Die föderalistischen Kompetenzen werden in der Schweiz mit großer Vehemenz verteidigt. Wo immer möglich, bestehen kantonale gesetzliche Regelungen. Obwohl es mittlerweile recht viele Bundesgesetze gibt, sind große Bereiche, wie das Bildungs- und das Gesundheitswesen, Polizei, Strafprozessordnung, Strafvollzug etc. nach wie vor kantonal geregelt. Wo die Unterschiede der kantonalen Systeme stark stören, wird zuerst eine Lösung über ein Konkordat zwischen den Kantonen gesucht.

Erst im äußersten Notfall ist man bereit, ein zentralistisches Bundesgesetz ins Auge zu fassen – nicht ohne sogleich den Kantonen wieder die Verantwortung für dessen Umsetzung in der Praxis zu übertragen.

Natürlich wird das föderalistische System auch in der Schweiz immer wieder diskutiert. Unterschiedliche Regelungen in 26 Kantonen sind nicht immer effizient, kosten viel und beflügeln die Bürokratie. Und dennoch hält die Schweiz zu recht an ihrem Föderalistischen System fest.

Denn auch wir kennen Minderheiten. Wir haben vier Sprachregionen, wir haben städtisch geprägte Kantone, Berggebiete, wirtschaftlich starke und wirtschaftlich schwächere Kantone, und in vielen Kantonen bestehen unterschiedliche Mentalitäten und Ethnien.

Wenn Entscheidungen über die Köpfe einer Minderheit hinweg gefällt werden, staut sich eine gefährliche Frustration auf.
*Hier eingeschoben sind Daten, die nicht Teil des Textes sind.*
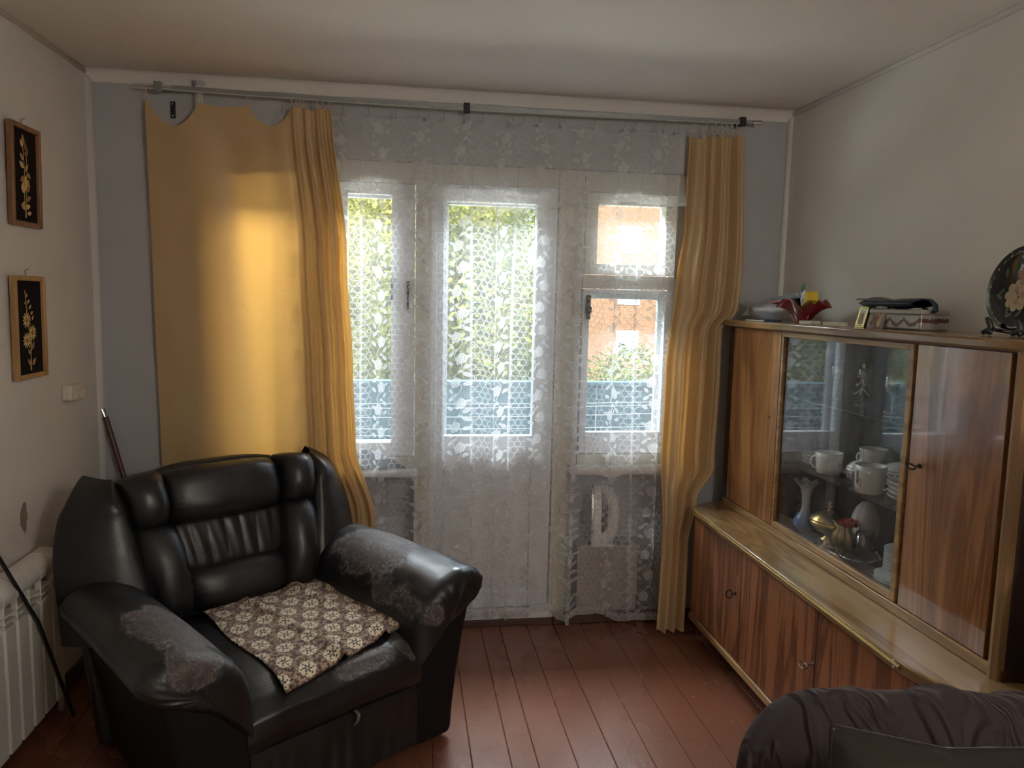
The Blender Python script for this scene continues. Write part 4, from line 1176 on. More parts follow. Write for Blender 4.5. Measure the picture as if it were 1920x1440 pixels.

Das ist zurzeit in Katalonien der Fall, aber auch in vielen Minderheitsregionen in anderen Ländern. Viele Konflikte sind doch einfach entstanden, weil man die Minderheiten nicht ernst nimmt, statt ihnen einen Spielraum für mehr Autonomie zu geben.

Genau hier kann das System der Schweiz Modell stehen. Die Schweiz steht Ihnen dabei mit ihren guten Diensten zur Verfügung.